Q: Is the idea of public private partnership just a fad, given that governments have procured products and services from businesses since the beginnings of government?
A: We don’t think so. We have started to follow an international trend for governments to augment its service delivery capacity and, given the backlogs South Africa had from the apartheid days, PPPs seem a reasonable approach to take. We looked at Brazil, Mexico, some of the southeast Asian countries, and there are about 500 PPPs in Britain. We hardly consider that to be a flavour of the month. What PPPs ultimately do is let government be assisted in delivering its core services. Government is not good at constructing buildings, for example. But business is.
Q: What does utilising PPPs imply about changing the relationship between government and the private sector?
A: It means the two parties have to understand what the other wants. The private sector wants long-term profitable contracts and government wants enhanced service delivery using some of the skills and financial resources of the private sector and most importantly risk transfer to the private sector. What it implies is neither of the partners enters deals out of an altruistic sense of the world. There must be a stable relationship and it must be profitable. You can’t ask the private sector to lock itself into long-term service delivery relationships without profit. And government expects to get high levels of service delivery. It also implies a new way of private and public sector understanding each other. In the past there was a high level of distrust. But it is up to government when starting PPPs to reach out to the private sector to say this is the model we are going to use and how we want to work. It takes a fair amount of openness from government.
Q: How can developing countries hope to use PPPs, which are chosen on complex criteria other than simple price, if they don’t first sort out effective, transparent practices for basic tendering?
A: People have to realise that PPPs imply a completely different and more rigorous procurement process. In South Africa we have prescribed the process in detail in the regulations. We have technical teams – legal, financial, design – looking at different aspects of a PPP tender. They report to a higher level committee. We don’t even allow members of one committee to know who is on the other committees. Because it is so rigorous, we think it highly unlikely for there to be corruption.
Q: If the process is so rigorous, why are there problems with other government tenders?
A: The gap is in governance of the procurement process, and government has spoken clearly about those problems. The view of the national treasury is we think our normal procurement systems could learn from how we govern PPPs. The independence of the teams and the scoring mechanisms make it much less likely for people to collude with each other to commit fraud.
Q: What advice would you offer to other countries considering using more PPPs?
A: Governments must start with leadership before writing legislation. If you have rules and no one follows them, it doesn’t matter how rigorous a process you have on paper. It starts with the president working from the top-down setting standards for procurement and anti-corruption. And then, quite frankly, you have to publicly prosecute those people who commit transgressions. What that does is it makes senior government officials responsible for their actions, and that is the message I would like to send.

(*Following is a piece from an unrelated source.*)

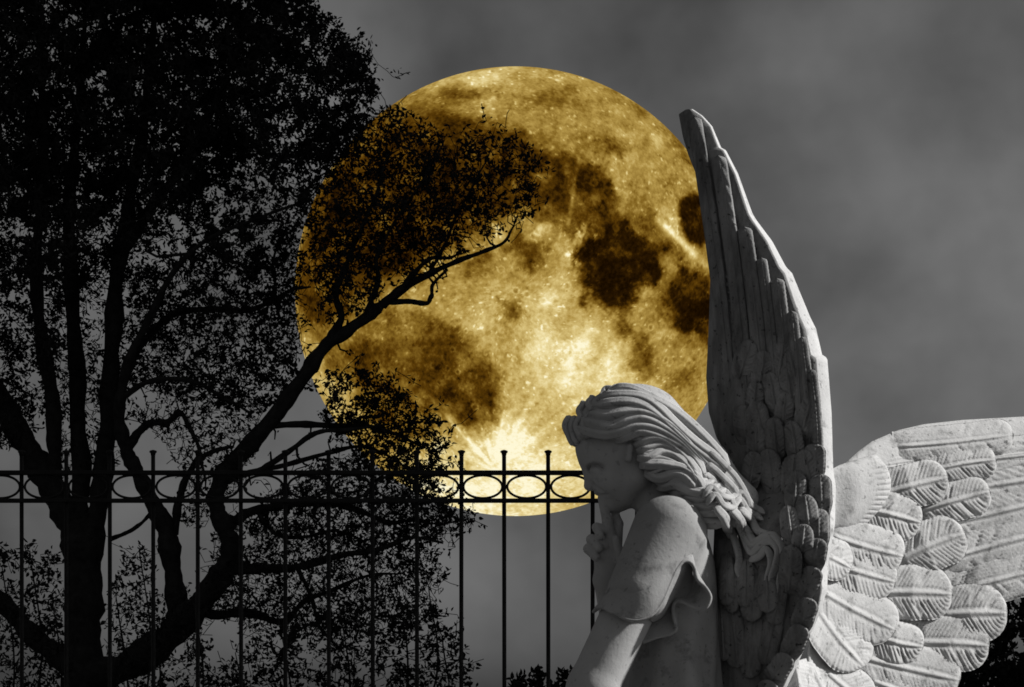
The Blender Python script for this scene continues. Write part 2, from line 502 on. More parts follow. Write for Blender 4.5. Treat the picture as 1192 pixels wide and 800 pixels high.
def leaves_mesh(name, P, D, L_, mat, parent, origin, twigs):
    """P base points, D directions, L_ lengths: small folded leaves"""
    n = len(P)
    D = D / (np.linalg.norm(D, axis=1, keepdims=True) + 1e-9)
    U = rng.normal(size=(n, 3)); S = np.cross(D, U); S /= np.linalg.norm(S, axis=1, keepdims=True) + 1e-9
    Nn = np.cross(S, D)
    Wd = (L_ * rng.uniform(.19, .29, n))[:, None]
    Ln = L_[:, None]
    fold = .35
    b = P
    l1 = P + D * Ln * .33 + S * Wd + Nn * Wd * fold
    l2 = P + D * Ln * .68 + S * Wd * .8 + Nn * Wd * fold * .7
    tp = P + D * Ln - Nn * Ln * .12
    r2 = P + D * Ln * .68 - S * Wd * .8 + Nn * Wd * fold * .7
    r1 = P + D * Ln * .33 - S * Wd + Nn * Wd * fold
    V = np.stack([b, l1, l2, tp, r2, r1], 1).reshape(-1, 3)
    i = np.arange(n)[:, None] * 6
    Fq = np.concatenate([i + np.array([[0, 1, 2, 3]]), i + np.array([[0, 3, 4, 5]])])
    s = Soup(); s.add(V, Fq)
    for q, r in twigs: seg_tube(s, q, r, 4)
    V, Fq = s.get()
    o = mesh_obj(name, V, Fq, mat, parent, origin, False)
    o.data.materials.append(M_BARK)
    mi = np.zeros(len(o.data.polygons), np.int32); mi[2 * n:] = 1
    o.data.polygons.foreach_set('material_index', mi)
    return o


def in_poly_points(poly, n, r):
    poly = np.asarray(poly, float)
    lo, hi = poly.min(0), poly.max(0)
    out = []
    tot = 0
    while tot < n:
        q = r.uniform(lo, hi, (n * 3, 2))
        q = q[poly_sdf(q[:, 0], q[:, 1], poly) < 0]
        out.append(q); tot += len(q)
    return np.concatenate(out)[:n]


def grow(limbs, regions, Y0, seed, leaf_len, twig_px=1.3, jitter=.3, sag=.05):
    """limbs: list of (points[(x,y,r,d)]) in photo pixels at distance Y0. returns limb tubes, twig tubes, leaf arrays"""
    r = np.random.default_rng(seed)
    s = Y0 / F
    limb_geo, nodes, nrad = [], [], []
    for pts in limbs:
        q = catmull(np.asarray(pts, float), 7)
        q[:, 2] = np.maximum(q[:, 2], .5)
        wob = fbm(np.arange(len(q)) * 1.0 + r.uniform(0, 99), np.zeros(len(q)) + r.uniform(0, 99), 4, 2, int(r.integers(1e6)))
        q[:, 0] += wob * np.minimum(3.2, .3 * q[:, 2] + .9)
        P = place(q[:, 0], q[:, 1], Y0 + q[:, 3] * s)
        R = .86 * q[:, 2] * s * (1 + .06 * r.normal(size=len(q)) + .12 * np.sin(np.arange(len(q)) * .8 + r.uniform(0, 6)))
        limb_geo.append((P, R))
        m = R < 13 * s
        nodes.append(P[m]); nrad.append(R[m])
    nodes = np.concatenate(nodes); nrad = np.concatenate(nrad)
    cap = len(nodes) + 200000
    NA = np.zeros((cap, 3)); NA[:len(nodes)] = nodes
    NR = np.zeros(cap); NR[:len(nodes)] = nrad
    cnt = len(nodes)
    A, LV = [], []
    for poly, n, spread, nl, cy in regions:
        q = in_poly_points(poly, n, r)
        # clumping: pull points towards random clump centres
        nc = max(3, n // 28)
        cc = q[r.integers(0, n, nc)]
        cd = r.uniform(-spread, spread, nc)
        k = np.argmin(((q[:, None] - cc[None]) ** 2).sum(-1), 1)
        pull = r.uniform(0, .27, n)[:, None]
        q = q * (1 - pull) + cc[k] * pull + r.normal(size=(n, 2)) * 6 * (1 + (r.random((n, 1)) < .17) * 2.0)
        d = cd[k] * .75 + r.normal(0, spread * .25, n) + cy
        A.append(place(q[:, 0], q[:, 1], Y0 + d * s)); LV.append(np.full(n, nl))
    A = np.concatenate(A); LV = np.concatenate(LV)
    # connect the nearest points first
    d0 = np.full(len(A), 1e9)
    for i in range(0, len(nodes), 400):
        d0 = np.minimum(d0, np.sqrt(((A[:, None] - nodes[None, i:i + 400]) ** 2).sum(-1)).min(1))
    order = np.argsort(d0)
    tw, LP, LD, LLn = [], [], [], []
    kd, kn = None, 0
    for ii, i in enumerate(order):
        p = A[i]
        if ii % 300 == 0:
            kd = KDTree(cnt); kn = cnt
            for jj, co in enumerate(NA[:cnt].tolist()): kd.insert(co, jj)
            kd.balance()
        _, j, dist = kd.find(p.tolist())
        if cnt > kn:
            dd = ((NA[kn:cnt] - p) ** 2).sum(1)
            j2 = int(np.argmin(dd))
            if dd[j2] < dist * dist: j = kn + j2; dist = math.sqrt(dd[j2])
        q = NA[j]
        if dist < 1e-4: continue
        m = max(3, int(dist / (9 * s)) + 2); m = min(m, 12)
        t = np.linspace(0, 1, m)[:, None]
        off = r.normal(size=3) * dist * jitter
        path = q + (p - q) * t + off * np.sin(t * math.pi) + np.array([0, 0, 1]) * (-sag * dist) * np.sin(t * math.pi)
        if m > 3:
            path[1:-1] += r.normal(size=(m - 2, 3)) * min(2.2 * s, dist * .08)
        ra = min(NR[j] * .8, (twig_px + .012 * dist / s) * s); rb = max(.42 * s, ra * .45)
        R = ra + (rb - ra) * t[:, 0]
        tw.append((path, R))
        NA[cnt:cnt + m - 1] = path[1:]; NR[cnt:cnt + m - 1] = R[1:]; cnt += m - 1
        nl = r.poisson(LV[i])
        if nl:
            u = 1 - r.random(nl) ** 1.1 * min(1, 55 * s / dist)
            k = np.clip(u * (m - 1), 0, m - 1.001); k0 = k.astype(int); fr = (k - k0)[:, None]
            base = path[k0] * (1 - fr) + path[k0 + 1] * fr
            tan = (path[-1] - path[0]) / dist
            D = tan * .6 + r.normal(size=(nl, 3)) * .85 + np.array([0, 0, .15])
            base = base + r.normal(size=(nl, 3)) * 2.6 * s
            LP.append(base); LD.append(D); LLn.append(r.uniform(.65, 1.25, nl) * leaf_len * s)
    return limb_geo, tw, (np.concatenate(LP), np.concatenate(LD), np.concatenate(LLn))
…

Q: If you have to have specialised contract lawyers, engineers and sector specialists, doesn’t getting into PPPs imply first building up a core of highly experienced specialists within government just to negotiate effective deals?
A: Absolutely. We do that in two ways. We hire a set of transaction advisors to help government conduct a feasibility study before a deal is put to the market. And each of those advisors must have specific knowledge of the sector in question. We wouldn’t use the same consultants on health as we would on a computer systems deal.
Q: How important is transparency to preventing corruption and maintaining public trust?
A: It is extremely important. In PPPs and tendering two things must go together: transparency and accountability. Under the South African procurement policy, any losing bidder for a tender has the right to open up the procurement documents and see why they did not win. In places where there is real transparency and accountability, it is much less likely that politicians won’t make the best deal for the people of the country.